ある日、電気会社の給料、全額五万円が盗まれる事件が起きる。犯人は捕まったものの、金は一向にみつからない。友人の松村は私が置いた二銭銅貨にひらめき、なんと泥棒が隠した五万円のありかを探しあててきた。しかし、その金は…。
「南無阿弥陀仏」と点字を融合させた日本発暗号トリックで、江戸川乱歩の短編処女作。当時、森下雨村や小酒井不木らに絶賛された。[初出 「新青年」 1923]

1924(大正13)

甲賀三郎「琥珀のパイプ」を「新青年」に発表
化学技師である甲賀は、理化学的知識を駆使したトリックで本格派と注目された。「本格」「変格」の呼称は、甲賀が唱えた"本格探偵小説"に端を発する。



画像:琥珀のパイプ

琥珀のパイプ

甲賀三郎/著 春陽堂書店 1999

関東大震災直後の東京、嵐の夜に事件は起こった。 それは火災に始まり、一家三人の死体発見、そして事件は居合わせた探偵記者によって、以前新聞を賑わせた万引き事件へと繋がりを見せる。
探偵小説を定義づけるなど論客でもあり、「本格」という言葉は、純粋な論理的興味を重んずるものという意味で大正15年に甲賀が使い始めたと言われている。[初出 「新青年」 1924]

1925(大正14)

江戸川乱歩「D坂の殺人事件」を「新青年」に発表
名探偵、明智小五郎の初登場作。

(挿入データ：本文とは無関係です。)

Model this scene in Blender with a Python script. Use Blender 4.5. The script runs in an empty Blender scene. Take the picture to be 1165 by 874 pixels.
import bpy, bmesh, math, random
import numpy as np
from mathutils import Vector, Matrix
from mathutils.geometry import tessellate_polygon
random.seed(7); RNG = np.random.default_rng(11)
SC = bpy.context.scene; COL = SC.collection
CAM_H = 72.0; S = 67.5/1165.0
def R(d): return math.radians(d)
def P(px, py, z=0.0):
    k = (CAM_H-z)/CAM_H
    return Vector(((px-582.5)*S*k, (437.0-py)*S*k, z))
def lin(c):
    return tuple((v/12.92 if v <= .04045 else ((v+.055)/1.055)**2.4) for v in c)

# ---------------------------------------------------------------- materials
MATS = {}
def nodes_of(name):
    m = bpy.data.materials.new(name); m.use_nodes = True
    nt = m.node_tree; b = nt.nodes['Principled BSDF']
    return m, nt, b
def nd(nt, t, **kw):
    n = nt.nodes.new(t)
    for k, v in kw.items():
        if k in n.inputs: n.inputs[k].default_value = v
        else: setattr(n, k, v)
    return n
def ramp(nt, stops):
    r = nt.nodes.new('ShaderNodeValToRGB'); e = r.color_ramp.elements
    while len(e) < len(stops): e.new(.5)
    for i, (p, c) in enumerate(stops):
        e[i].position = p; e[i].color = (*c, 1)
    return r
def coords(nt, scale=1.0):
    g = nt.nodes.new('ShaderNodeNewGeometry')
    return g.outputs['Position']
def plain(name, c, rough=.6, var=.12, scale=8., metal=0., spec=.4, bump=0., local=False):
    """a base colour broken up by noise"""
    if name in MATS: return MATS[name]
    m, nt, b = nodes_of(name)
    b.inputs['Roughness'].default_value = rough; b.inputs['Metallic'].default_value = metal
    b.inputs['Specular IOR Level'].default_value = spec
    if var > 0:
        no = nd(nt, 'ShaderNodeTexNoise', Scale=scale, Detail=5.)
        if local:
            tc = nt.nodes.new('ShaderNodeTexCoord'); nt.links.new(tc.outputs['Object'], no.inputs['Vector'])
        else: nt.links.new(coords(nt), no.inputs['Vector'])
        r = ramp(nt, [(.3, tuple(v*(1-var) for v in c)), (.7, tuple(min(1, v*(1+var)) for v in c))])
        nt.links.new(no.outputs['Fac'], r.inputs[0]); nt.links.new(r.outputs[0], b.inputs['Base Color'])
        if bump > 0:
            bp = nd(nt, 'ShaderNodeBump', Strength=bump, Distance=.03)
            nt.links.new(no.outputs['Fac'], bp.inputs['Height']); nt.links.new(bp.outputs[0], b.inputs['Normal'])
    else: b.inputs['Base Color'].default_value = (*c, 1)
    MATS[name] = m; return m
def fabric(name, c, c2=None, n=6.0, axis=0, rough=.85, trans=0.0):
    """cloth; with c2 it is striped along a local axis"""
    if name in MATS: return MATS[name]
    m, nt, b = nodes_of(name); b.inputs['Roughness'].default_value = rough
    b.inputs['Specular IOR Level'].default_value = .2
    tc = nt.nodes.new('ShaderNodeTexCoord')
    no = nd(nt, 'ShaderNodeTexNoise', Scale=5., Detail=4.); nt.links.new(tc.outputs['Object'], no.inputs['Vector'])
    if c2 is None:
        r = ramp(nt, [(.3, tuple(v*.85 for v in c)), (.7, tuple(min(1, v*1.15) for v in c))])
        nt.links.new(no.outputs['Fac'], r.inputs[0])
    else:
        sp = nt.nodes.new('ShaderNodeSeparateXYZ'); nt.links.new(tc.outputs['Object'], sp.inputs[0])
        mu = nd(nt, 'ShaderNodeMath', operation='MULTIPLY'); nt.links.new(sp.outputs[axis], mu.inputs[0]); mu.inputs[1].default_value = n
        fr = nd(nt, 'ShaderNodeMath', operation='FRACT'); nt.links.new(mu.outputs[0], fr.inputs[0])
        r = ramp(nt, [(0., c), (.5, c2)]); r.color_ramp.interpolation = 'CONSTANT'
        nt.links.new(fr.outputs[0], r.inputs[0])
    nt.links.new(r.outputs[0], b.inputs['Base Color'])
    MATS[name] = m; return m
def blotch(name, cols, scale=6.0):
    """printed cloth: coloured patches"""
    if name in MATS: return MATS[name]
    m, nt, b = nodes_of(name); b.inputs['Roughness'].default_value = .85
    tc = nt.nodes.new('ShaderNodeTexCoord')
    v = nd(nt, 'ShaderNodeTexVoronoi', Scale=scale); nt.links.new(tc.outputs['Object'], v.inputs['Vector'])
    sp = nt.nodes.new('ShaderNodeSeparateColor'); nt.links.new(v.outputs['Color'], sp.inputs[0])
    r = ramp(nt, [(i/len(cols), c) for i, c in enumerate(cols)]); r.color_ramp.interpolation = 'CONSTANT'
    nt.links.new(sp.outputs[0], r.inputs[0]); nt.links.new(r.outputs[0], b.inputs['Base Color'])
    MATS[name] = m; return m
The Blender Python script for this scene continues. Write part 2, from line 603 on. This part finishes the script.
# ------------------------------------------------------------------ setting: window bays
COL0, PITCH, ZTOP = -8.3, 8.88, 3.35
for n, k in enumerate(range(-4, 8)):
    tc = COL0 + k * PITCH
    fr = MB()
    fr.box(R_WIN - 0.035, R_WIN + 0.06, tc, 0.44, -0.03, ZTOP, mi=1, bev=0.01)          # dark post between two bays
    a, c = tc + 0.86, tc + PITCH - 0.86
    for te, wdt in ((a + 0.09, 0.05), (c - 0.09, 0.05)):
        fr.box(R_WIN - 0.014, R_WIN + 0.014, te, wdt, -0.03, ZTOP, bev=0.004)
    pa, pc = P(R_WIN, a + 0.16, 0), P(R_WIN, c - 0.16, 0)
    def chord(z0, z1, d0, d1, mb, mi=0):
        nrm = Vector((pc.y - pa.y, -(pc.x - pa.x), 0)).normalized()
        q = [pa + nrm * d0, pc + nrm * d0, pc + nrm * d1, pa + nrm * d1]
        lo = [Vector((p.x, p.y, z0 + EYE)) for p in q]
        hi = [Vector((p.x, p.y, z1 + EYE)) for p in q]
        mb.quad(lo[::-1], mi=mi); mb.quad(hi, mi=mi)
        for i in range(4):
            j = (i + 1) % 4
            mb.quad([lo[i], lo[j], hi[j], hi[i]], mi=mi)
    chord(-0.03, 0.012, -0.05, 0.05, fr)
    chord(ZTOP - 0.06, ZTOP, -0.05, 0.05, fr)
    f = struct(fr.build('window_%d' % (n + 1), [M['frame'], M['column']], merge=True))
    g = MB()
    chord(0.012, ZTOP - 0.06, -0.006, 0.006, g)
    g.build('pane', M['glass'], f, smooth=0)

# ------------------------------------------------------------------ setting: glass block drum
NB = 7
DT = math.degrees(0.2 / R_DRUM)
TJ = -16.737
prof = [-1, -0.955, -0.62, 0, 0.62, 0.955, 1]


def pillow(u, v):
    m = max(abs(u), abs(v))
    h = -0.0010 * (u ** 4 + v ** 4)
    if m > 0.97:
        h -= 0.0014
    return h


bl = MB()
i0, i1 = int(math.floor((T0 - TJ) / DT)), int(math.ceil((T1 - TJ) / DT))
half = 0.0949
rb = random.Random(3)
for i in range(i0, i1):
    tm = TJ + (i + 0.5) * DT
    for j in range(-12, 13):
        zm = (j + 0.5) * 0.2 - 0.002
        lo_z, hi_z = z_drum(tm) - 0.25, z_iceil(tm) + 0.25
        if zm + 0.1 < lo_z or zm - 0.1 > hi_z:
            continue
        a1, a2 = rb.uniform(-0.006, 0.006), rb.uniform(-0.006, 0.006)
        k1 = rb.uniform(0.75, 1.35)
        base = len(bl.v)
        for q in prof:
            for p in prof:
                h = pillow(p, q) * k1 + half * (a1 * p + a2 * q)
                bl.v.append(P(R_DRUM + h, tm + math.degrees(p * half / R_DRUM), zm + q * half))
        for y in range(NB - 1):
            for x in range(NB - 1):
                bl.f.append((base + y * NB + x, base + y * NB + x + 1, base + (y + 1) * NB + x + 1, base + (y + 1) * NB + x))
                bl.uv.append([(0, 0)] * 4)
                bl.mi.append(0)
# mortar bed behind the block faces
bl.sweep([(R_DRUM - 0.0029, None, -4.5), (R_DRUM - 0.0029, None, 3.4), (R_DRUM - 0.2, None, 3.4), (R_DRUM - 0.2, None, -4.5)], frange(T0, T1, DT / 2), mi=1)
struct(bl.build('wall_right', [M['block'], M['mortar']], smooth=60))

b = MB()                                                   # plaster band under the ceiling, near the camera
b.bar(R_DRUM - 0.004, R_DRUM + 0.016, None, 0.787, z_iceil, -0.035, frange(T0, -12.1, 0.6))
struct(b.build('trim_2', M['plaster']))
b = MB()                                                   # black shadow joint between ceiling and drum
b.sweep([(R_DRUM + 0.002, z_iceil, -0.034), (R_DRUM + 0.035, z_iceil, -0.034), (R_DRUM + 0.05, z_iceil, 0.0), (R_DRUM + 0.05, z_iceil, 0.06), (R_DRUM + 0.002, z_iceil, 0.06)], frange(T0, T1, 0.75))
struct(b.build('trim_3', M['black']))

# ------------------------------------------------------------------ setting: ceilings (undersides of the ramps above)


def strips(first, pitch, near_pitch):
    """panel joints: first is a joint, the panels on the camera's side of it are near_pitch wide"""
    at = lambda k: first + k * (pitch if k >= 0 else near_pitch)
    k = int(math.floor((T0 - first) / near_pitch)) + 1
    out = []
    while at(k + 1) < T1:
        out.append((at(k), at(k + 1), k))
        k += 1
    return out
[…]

明智小五郎は講談の神田伯龍をモデルにしたという。この年、乱歩は「心理試験」「屋根裏の散歩者」「人間椅子」などの名作短編を発表しており、初期の作品集『心理試験』が春陽堂から刊行された。

「探偵趣味の会」発足
江戸川乱歩らの呼びかけにより同人「探偵趣味の会」が発足する。その機関誌「探偵趣味」は当時の探偵小説作家はもちろん、広い範囲に同人を求めたもので、「新青年」とは違った意味で探偵小説の発展に貢献した。